It’s been a lacklustre few months for this group of stocks. But that’s the way we like things for our defensive portfolio.
The value of our defensive portfolio has risen 2.3% since our special portfolio report as at 31 December. Most of that is due to the swag of dividends paid throughout February and March so far. That's somewhat less than the 4% the All ordinaries Accumulation Index has risen over the same short period. But we don't beat ourselves up too much over such short-term figures. That's especially the case with our defensive portfolio which is designed to hold its value when the stockmarket falls, a situation we haven't endured over the past three, or even 12, months. It's a cliche but investing is like running a marathon, not a sprint. And, on that score, the defensive portfolio is roughly even with the index which has risen 16.7% since its launch on 6 March, 2001.
In terms of individual stocks, Suncorp Metway (SUN-$14.28) has been the top performer since year end. This Queensland-based financial services conglomerate has risen 15% and paid a 30-cent fully-franked interim dividend as well. It was a stock which we had recommended strongly under its old management team but we're not so enthused about the incumbents. For the moment we're sitting pat but if the price continues to rise, we'll reconsider our position. Westpac (WBC-$18.04) has been the other double-digit gainer, up 13% since 31 December.
On the down side, property developer and manager Westfield Holdings (WSF-$12.60) has been the biggest loser, falling 10% since 31 December. That doesn't concern us at all. In fact, if we had some cash on hand we would be topping up our holding at today's prices. Relative to its economic, or intrinsic, value Westfield is cheaper today than it has been for several years.
The only change we made to the portfolio was the purchase of 4,500 MMC Contrarian (MMA-$0.93) shares in January at 91 cents. MMC is a listed investment company run by Erik Metanomski, a manager we respect. Our purchase price (and the current market price) represents an attractive discount to the stock's underlying investment portfolio. Unfortunately Metanomski doesn't provide details of the stocks he purchases so the only one we know for sure is printing concern PMP (PMP-$1.30) because he has popped up as a substantial shareholder. It's not a stock we follow, nor do we have plans to, but we're sure the appropriate research has been conducted and calculations made.
With the defensive portfolio's cash balance at a lowly $1,419, we won't be making any new acquisitions until a few more dividends accumulate or we sell one of our current holdings. Not that inactivity bothers us. It saves on brokerage costs and tax bills.

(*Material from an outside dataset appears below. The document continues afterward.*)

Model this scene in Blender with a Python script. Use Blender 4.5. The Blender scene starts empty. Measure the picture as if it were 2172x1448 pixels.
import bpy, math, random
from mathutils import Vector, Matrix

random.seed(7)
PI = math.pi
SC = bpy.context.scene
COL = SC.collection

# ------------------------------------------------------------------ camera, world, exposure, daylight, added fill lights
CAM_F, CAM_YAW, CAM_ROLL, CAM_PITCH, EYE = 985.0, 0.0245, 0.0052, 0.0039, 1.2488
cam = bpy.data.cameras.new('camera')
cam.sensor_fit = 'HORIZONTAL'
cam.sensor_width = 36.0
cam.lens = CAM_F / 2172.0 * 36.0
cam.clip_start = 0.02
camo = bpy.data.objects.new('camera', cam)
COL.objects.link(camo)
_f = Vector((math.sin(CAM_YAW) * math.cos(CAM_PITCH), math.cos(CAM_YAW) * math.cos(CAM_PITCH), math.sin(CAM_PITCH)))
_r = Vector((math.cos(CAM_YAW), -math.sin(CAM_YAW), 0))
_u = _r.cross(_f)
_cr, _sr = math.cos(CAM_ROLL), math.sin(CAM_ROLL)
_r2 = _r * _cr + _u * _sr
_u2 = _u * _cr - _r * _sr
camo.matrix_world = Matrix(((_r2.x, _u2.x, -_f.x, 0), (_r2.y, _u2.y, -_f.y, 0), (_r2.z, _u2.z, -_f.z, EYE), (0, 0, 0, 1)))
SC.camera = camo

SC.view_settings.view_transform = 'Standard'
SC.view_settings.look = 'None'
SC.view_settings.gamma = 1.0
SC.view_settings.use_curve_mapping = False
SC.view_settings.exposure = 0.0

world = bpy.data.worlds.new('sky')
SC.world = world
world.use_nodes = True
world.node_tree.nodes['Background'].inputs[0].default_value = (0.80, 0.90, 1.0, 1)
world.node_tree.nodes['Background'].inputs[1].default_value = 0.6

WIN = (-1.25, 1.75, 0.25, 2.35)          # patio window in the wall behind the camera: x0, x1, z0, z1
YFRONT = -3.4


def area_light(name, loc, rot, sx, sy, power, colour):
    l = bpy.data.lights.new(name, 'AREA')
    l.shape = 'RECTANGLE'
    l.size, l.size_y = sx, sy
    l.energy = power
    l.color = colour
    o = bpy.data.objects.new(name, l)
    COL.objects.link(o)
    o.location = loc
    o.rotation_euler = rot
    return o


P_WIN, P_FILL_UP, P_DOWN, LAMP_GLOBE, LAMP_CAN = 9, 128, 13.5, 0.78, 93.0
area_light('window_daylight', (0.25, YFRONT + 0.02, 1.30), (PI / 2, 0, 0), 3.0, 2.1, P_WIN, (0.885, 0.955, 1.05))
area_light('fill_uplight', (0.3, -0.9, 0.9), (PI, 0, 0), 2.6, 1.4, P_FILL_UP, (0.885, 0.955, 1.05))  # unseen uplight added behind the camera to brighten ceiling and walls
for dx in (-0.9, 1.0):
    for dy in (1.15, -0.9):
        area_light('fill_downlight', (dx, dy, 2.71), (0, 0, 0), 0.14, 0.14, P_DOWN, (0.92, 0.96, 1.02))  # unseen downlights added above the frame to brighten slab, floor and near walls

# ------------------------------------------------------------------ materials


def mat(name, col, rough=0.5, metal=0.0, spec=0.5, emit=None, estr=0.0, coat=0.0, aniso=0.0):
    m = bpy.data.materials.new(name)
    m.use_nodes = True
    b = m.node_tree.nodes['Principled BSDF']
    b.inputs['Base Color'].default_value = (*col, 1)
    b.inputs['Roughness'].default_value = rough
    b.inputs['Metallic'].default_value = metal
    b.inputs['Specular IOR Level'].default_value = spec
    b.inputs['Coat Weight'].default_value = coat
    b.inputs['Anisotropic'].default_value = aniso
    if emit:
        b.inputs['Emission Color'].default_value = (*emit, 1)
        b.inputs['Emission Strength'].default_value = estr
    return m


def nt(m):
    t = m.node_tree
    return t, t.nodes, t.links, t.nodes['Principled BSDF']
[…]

However, those who've been reading our recent cover stories about holding some cash aside may think we're saying one thing and doing another by not keeping some powder dry in this portfolio. However, we actually view the portfolio's largest holding, New South Wales-based gaming group Tab (TAB-$4.61), as a de facto cash holding. That's because the company is currently the subject of a takeover duel between Victorian-based gambling behemoth Tabcorp (TAH-$11.84) and the focused Queensland-based UNiTAB (UTB-$6.55). We anticipate that we'll be liquidating that holding sometime in the near future.
Overall, we're comfortable with the number of stocks in the portfolio. We'd say 12-15 thoughtfully selected stocks would be roughly the right range to provide a suitable 'defence' against harsh economic or market conditions. And, at the moment, we have a good spread across finance, property, retailing, infrastructure, beverages, gaming, telecommunications and resources. Not to mention some good diversification through Brambles' (BIL-$5.15) spread of operations and the share portfolio represented by MMC Contrarian. Who knows what the future holds but, whatever lies in store, our defensive portfolio is in good shape to handle it.